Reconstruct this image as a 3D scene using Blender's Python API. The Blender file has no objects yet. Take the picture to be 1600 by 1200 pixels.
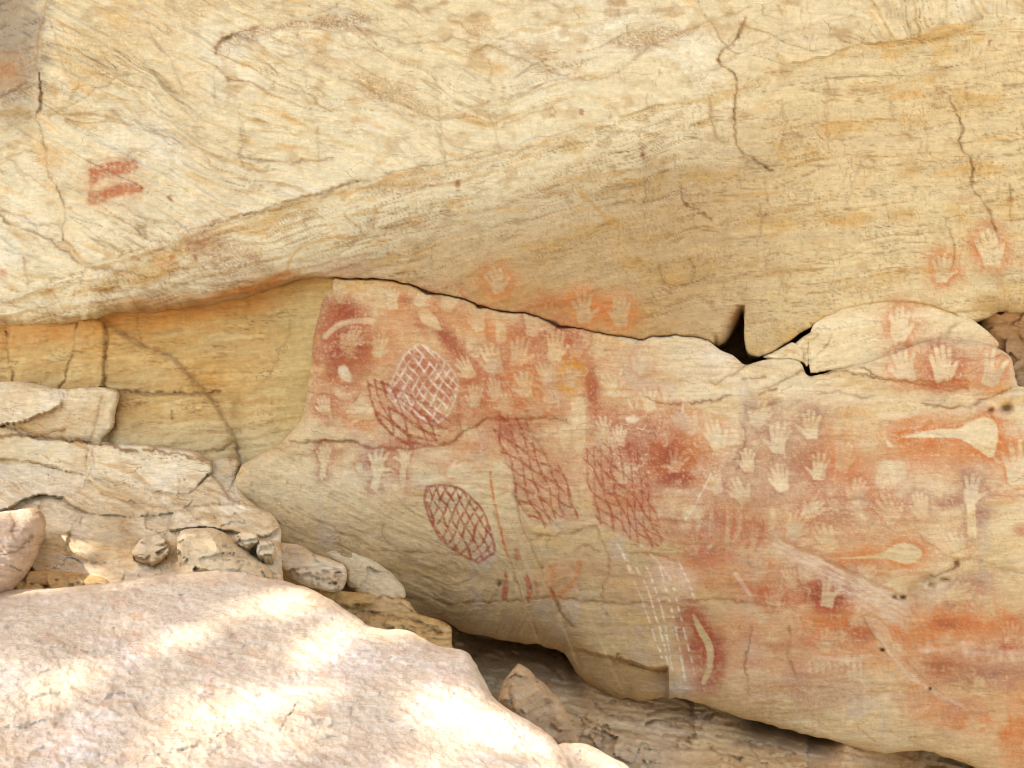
import bpy, math, random, time
import numpy as np

T0 = time.time()
SC = bpy.context.scene
COL = SC.collection
rng = np.random.default_rng(11)
random.seed(5)

# ------------------------------------------------------------------ camera, sky, sun, exposure
F = 1209.0            # focal length in photo pixels (1600 px wide frame)
ZC = 2.4              # eye height above the ground in front of the shelter
cam_d = bpy.data.cameras.new('camera')
cam_d.sensor_fit = 'HORIZONTAL'
cam_d.sensor_width = 36.0
cam_d.lens = 36.0 * F / 1600.0
cam_d.clip_start = 0.05
cam_d.clip_end = 2000
cam = bpy.data.objects.new('camera', cam_d)
cam.location = (0, 0, ZC)
cam.rotation_euler = (math.pi / 2, 0, 0)
COL.objects.link(cam)
SC.camera = cam

SUN = np.array([-0.50, -0.25, 0.82]); SUN /= np.linalg.norm(SUN)   # towards the sun
world = bpy.data.worlds.new('World'); SC.world = world; world.use_nodes = True
wn = world.node_tree
bg = wn.nodes['Background']
sky = wn.nodes.new('ShaderNodeTexSky'); sky.sky_type = 'NISHITA'; sky.sun_disc = False
sky.sun_elevation = math.asin(SUN[2])
sky.sun_rotation = math.atan2(SUN[0], SUN[1])
sky.air_density = 1.0; sky.dust_density = 1.5; sky.ozone_density = 0.6
wn.links.new(sky.outputs[0], bg.inputs[0]); bg.inputs[1].default_value = 0.15
sl = bpy.data.lights.new('sun', 'SUN'); sl.energy = 2.8; sl.angle = math.radians(0.55); sl.color = (1.0, 0.95, 0.88)
so = bpy.data.objects.new('sun', sl); COL.objects.link(so)
import mathutils
so.rotation_euler = mathutils.Vector(SUN).to_track_quat('Z', 'Y').to_euler()
so.location = (-6, -4, 10)
vs = SC.view_settings
vs.view_transform = 'Standard'; vs.look = 'None'; vs.gamma = 1.0; vs.exposure = 1.68; vs.use_curve_mapping = False
SC.cycles.max_bounces = 5; SC.cycles.diffuse_bounces = 4; SC.cycles.use_adaptive_sampling = True; SC.cycles.adaptive_threshold = 0.02
SC.cycles.use_denoising = True
SC.cycles.filter_width = 1.1

# ------------------------------------------------------------------ numeric helpers
def lin(r, g, b):
    c = np.array([r, g, b], dtype=np.float64) / 255.0
    return np.where(c <= 0.04045, c / 12.92, ((c + 0.055) / 1.055) ** 2.4)

_perm = rng.permutation(4096)
_ang = rng.random(4096) * 2 * math.pi
_gx, _gy = np.cos(_ang).astype(np.float32), np.sin(_ang).astype(np.float32)
def perlin(x, y, seed=0):
    x = np.asarray(x, np.float32); y = np.asarray(y, np.float32)
    xi = np.floor(x).astype(np.int64); yi = np.floor(y).astype(np.int64)
    fx = x - xi; fy = y - yi
    def g(ix, iy, dx, dy):
        h = _perm[(_perm[(ix + seed * 131) & 4095] + iy) & 4095]
        return _gx[h] * dx + _gy[h] * dy
    u = fx * fx * fx * (fx * (fx * 6 - 15) + 10); v = fy * fy * fy * (fy * (fy * 6 - 15) + 10)
    a = g(xi, yi, fx, fy); b = g(xi + 1, yi, fx - 1, fy)
    c = g(xi, yi + 1, fx, fy - 1); d = g(xi + 1, yi + 1, fx - 1, fy - 1)
    return ((a + u * (b - a)) * (1 - v) + (c + u * (d - c)) * v) * 1.5
def fbm(x, y, octv=4, seed=0, gain=0.5):
    s = 0; a = 1.0; n = 0
    for i in range(octv):
        s = s + a * perlin(x * (2 ** i) + i * 17.3, y * (2 ** i) - i * 9.1, seed + i); n += a; a *= gain
    return s / n * 1.3
def sstep(a, b, x):
    t = np.clip((x - a) / (b - a), 0, 1); return t * t * (3 - 2 * t)
def facets(x, y, seed=0, tilt=1.0):
    """broken-rock facets: every jittered cell is a small tilted plane; returns (height, edge distance)"""
    xi = np.floor(x).astype(np.int64); yi = np.floor(y).astype(np.int64)
    best = np.full(x.shape, 9.0, np.float32); sec = best.copy(); h = np.zeros(x.shape, np.float32)
    for dx in (-1, 0, 1):
        for dy in (-1, 0, 1):
            k = _perm[(_perm[(xi + dx + seed * 57) & 4095] + yi + dy) & 4095]
            px = xi + dx + 0.5 + 0.42 * _gx[k]; py = yi + dy + 0.5 + 0.42 * _gy[k]
            ddx = x - px; ddy = y - py; d = ddx * ddx + ddy * ddy
            k2 = _perm[(k + 77) & 4095]
            hh = tilt * (_gx[k2] * ddx + _gy[k2] * ddy) + _gx[(k2 * 3) & 4095] * 0.35
            nb = d < best
            sec = np.where(nb, best, np.minimum(sec, d)); h = np.where(nb, hh, h); best = np.where(nb, d, best)
    return h, np.sqrt(sec) - np.sqrt(best)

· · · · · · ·

**EXERCISE BRIEF**
Extract the full listing above verbatim; pictures are to be left out of the copy.

**FINAL ANSWER**
Reconstruct this image as a 3D scene using Blender's Python API. The Blender file has no objects yet. Take the picture to be 1600 by 1200 pixels.
import bpy, math, random, time
import numpy as np

T0 = time.time()
SC = bpy.context.scene
COL = SC.collection
rng = np.random.default_rng(11)
random.seed(5)

# ------------------------------------------------------------------ camera, sky, sun, exposure
F = 1209.0            # focal length in photo pixels (1600 px wide frame)
ZC = 2.4              # eye height above the ground in front of the shelter
cam_d = bpy.data.cameras.new('camera')
cam_d.sensor_fit = 'HORIZONTAL'
cam_d.sensor_width = 36.0
cam_d.lens = 36.0 * F / 1600.0
cam_d.clip_start = 0.05
cam_d.clip_end = 2000
cam = bpy.data.objects.new('camera', cam_d)
cam.location = (0, 0, ZC)
cam.rotation_euler = (math.pi / 2, 0, 0)
COL.objects.link(cam)
SC.camera = cam

SUN = np.array([-0.50, -0.25, 0.82]); SUN /= np.linalg.norm(SUN)   # towards the sun
world = bpy.data.worlds.new('World'); SC.world = world; world.use_nodes = True
wn = world.node_tree
bg = wn.nodes['Background']
sky = wn.nodes.new('ShaderNodeTexSky'); sky.sky_type = 'NISHITA'; sky.sun_disc = False
sky.sun_elevation = math.asin(SUN[2])
sky.sun_rotation = math.atan2(SUN[0], SUN[1])
sky.air_density = 1.0; sky.dust_density = 1.5; sky.ozone_density = 0.6
wn.links.new(sky.outputs[0], bg.inputs[0]); bg.inputs[1].default_value = 0.15
sl = bpy.data.lights.new('sun', 'SUN'); sl.energy = 2.8; sl.angle = math.radians(0.55); sl.color = (1.0, 0.95, 0.88)
so = bpy.data.objects.new('sun', sl); COL.objects.link(so)
import mathutils
so.rotation_euler = mathutils.Vector(SUN).to_track_quat('Z', 'Y').to_euler()
so.location = (-6, -4, 10)
vs = SC.view_settings
vs.view_transform = 'Standard'; vs.look = 'None'; vs.gamma = 1.0; vs.exposure = 1.68; vs.use_curve_mapping = False
SC.cycles.max_bounces = 5; SC.cycles.diffuse_bounces = 4; SC.cycles.use_adaptive_sampling = True; SC.cycles.adaptive_threshold = 0.02
SC.cycles.use_denoising = True
SC.cycles.filter_width = 1.1

# ------------------------------------------------------------------ numeric helpers
def lin(r, g, b):
    c = np.array([r, g, b], dtype=np.float64) / 255.0
    return np.where(c <= 0.04045, c / 12.92, ((c + 0.055) / 1.055) ** 2.4)

_perm = rng.permutation(4096)
_ang = rng.random(4096) * 2 * math.pi
_gx, _gy = np.cos(_ang).astype(np.float32), np.sin(_ang).astype(np.float32)
def perlin(x, y, seed=0):
    x = np.asarray(x, np.float32); y = np.asarray(y, np.float32)
    xi = np.floor(x).astype(np.int64); yi = np.floor(y).astype(np.int64)
    fx = x - xi; fy = y - yi
    def g(ix, iy, dx, dy):
        h = _perm[(_perm[(ix + seed * 131) & 4095] + iy) & 4095]
        return _gx[h] * dx + _gy[h] * dy
    u = fx * fx * fx * (fx * (fx * 6 - 15) + 10); v = fy * fy * fy * (fy * (fy * 6 - 15) + 10)
    a = g(xi, yi, fx, fy); b = g(xi + 1, yi, fx - 1, fy)
    c = g(xi, yi + 1, fx, fy - 1); d = g(xi + 1, yi + 1, fx - 1, fy - 1)
    return ((a + u * (b - a)) * (1 - v) + (c + u * (d - c)) * v) * 1.5
def fbm(x, y, octv=4, seed=0, gain=0.5):
    s = 0; a = 1.0; n = 0
    for i in range(octv):
        s = s + a * perlin(x * (2 ** i) + i * 17.3, y * (2 ** i) - i * 9.1, seed + i); n += a; a *= gain
    return s / n * 1.3
def sstep(a, b, x):
    t = np.clip((x - a) / (b - a), 0, 1); return t * t * (3 - 2 * t)
def facets(x, y, seed=0, tilt=1.0):
    """broken-rock facets: every jittered cell is a small tilted plane; returns (height, edge distance)"""
    xi = np.floor(x).astype(np.int64); yi = np.floor(y).astype(np.int64)
    best = np.full(x.shape, 9.0, np.float32); sec = best.copy(); h = np.zeros(x.shape, np.float32)
    for dx in (-1, 0, 1):
        for dy in (-1, 0, 1):
            k = _perm[(_perm[(xi + dx + seed * 57) & 4095] + yi + dy) & 4095]
            px = xi + dx + 0.5 + 0.42 * _gx[k]; py = yi + dy + 0.5 + 0.42 * _gy[k]
            ddx = x - px; ddy = y - py; d = ddx * ddx + ddy * ddy
            k2 = _perm[(k + 77) & 4095]
            hh = tilt * (_gx[k2] * ddx + _gy[k2] * ddy) + _gx[(k2 * 3) & 4095] * 0.35
            nb = d < best
            sec = np.where(nb, best, np.minimum(sec, d)); h = np.where(nb, hh, h); best = np.where(nb, d, best)
    return h, np.sqrt(sec) - np.sqrt(best)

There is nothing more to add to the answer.